Here men and women are hands and arms, prayer, gestures, offerings. It is an alternation of physicality and soul, of desolating landscapes of poverty and misery and temples where rites and ceremonies in honor of the God Shiva and the Goddess Kali raise us beyond the earthly condition.
Here the sacrifice is not only valid in an abstract sense, it is not only a sacrifice of time, energy, mental and emotional resources. It is very real, at times raw and irrational, it is the sacrifice of animals, it is blood spilled, it is giving up childhood, it is the best years of a child offered to a divinity in the incomprehensible observance of an ancient custom.
Working in the fields
On the back of an elephant
Here life takes on a different value, it seems to be worth less, or perhaps definitely more for those gentle ways, for the confidence in becoming, for the placid acceptance of the present. Life and death intertwine in an inevitable, natural continuity.
The lifeless bodies are not scary, they do not arouse disgust, there is no resistance or fear in touching them, in handling them, in entrusting them to the flames. Wrapped in an orange cloth, they are deposited on the pyres of the Kathmandu crematorium, in a public ceremony, visible to all, ready to be burned, to be consumed in the fire along with tears that we do not see, perhaps held back, perhaps evaporated.
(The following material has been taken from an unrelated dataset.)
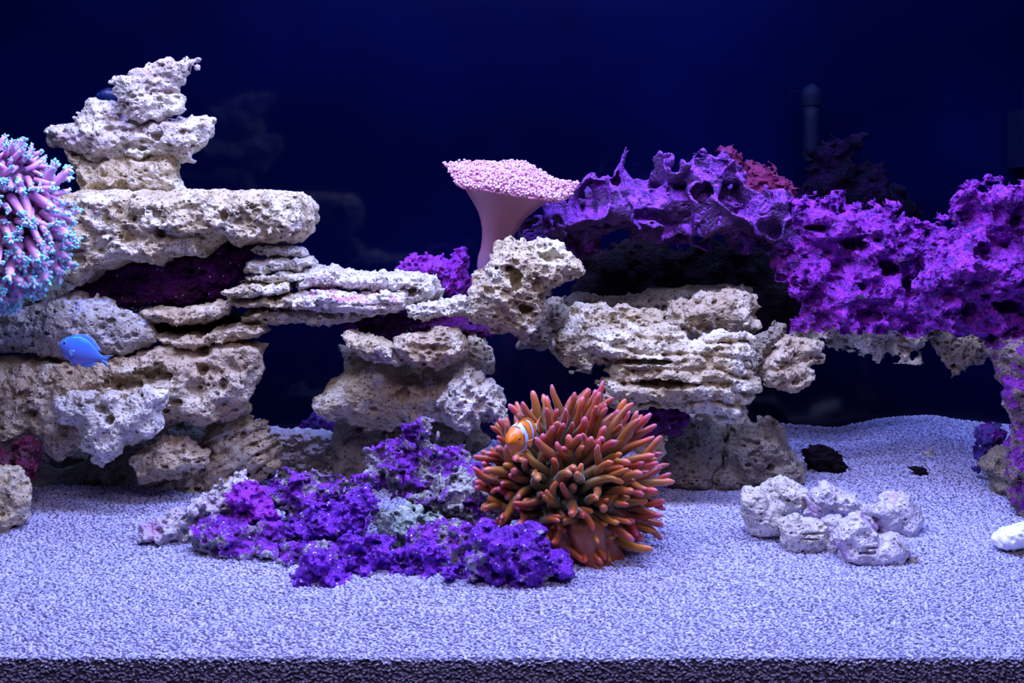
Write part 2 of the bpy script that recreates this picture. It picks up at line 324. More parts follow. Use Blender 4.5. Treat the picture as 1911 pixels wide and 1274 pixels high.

"It's too strong for me" are the words of Sofia, they are the same as mine, unspoken. It is too strong, too difficult to understand and feel close to certain customs, to those rituals that appear tribal, and at the same time one is magnetically attracted by that diversity which reveals itself to us in its most authentic essence.
Krishna tells us for seven days about his land, his religion, the prayers at the temple in the early morning, the rigid division into castes, what it means to study in Nepal, how he learned Italian at the Dante Alighieri school, what it is the average life. He speaks in a neutral, equidistant and aseptic way, so much so that he seems to live outside his nation, in a suspended place, he talks about his people and does not let his full membership be leaked. He wins us over for his delicacy, for his calm way of reacting to every situation, for the ability to anticipate and grasp the smallest needs. He is the bearer of his culture, sometimes he smiles at ours, showing that he knows and respects it. Krishna knows how to distance himself and then fully reunites with his land, and we are surprised and enchanted by the naturalness with which he undresses, immerses himself in water that has the color of mud and then climbs astride an elephant. And this is how he makes us feel love and adherence to his people.
Seven days in Nepal. Kathmandu which still bears the wounds of the earthquake, Bhaktapur and the beauty of its medieval buildings, Patan and the senseless tradition of the child goddess, Pokhara and the majesty of Annapurna behind it. The Chitwan National Park, the jungle, the Taru people who dance and give us the harmony of bodies that move in unison.
A journey that has the features of a dream, which mixes sleep and wakefulness, which has the warm colors of a sunrise and a sunset, which returns the fullness and meaning of words such as gratitude and beauty, in a suspended time in which the imagination seems real and the things seen and people encountered an impression.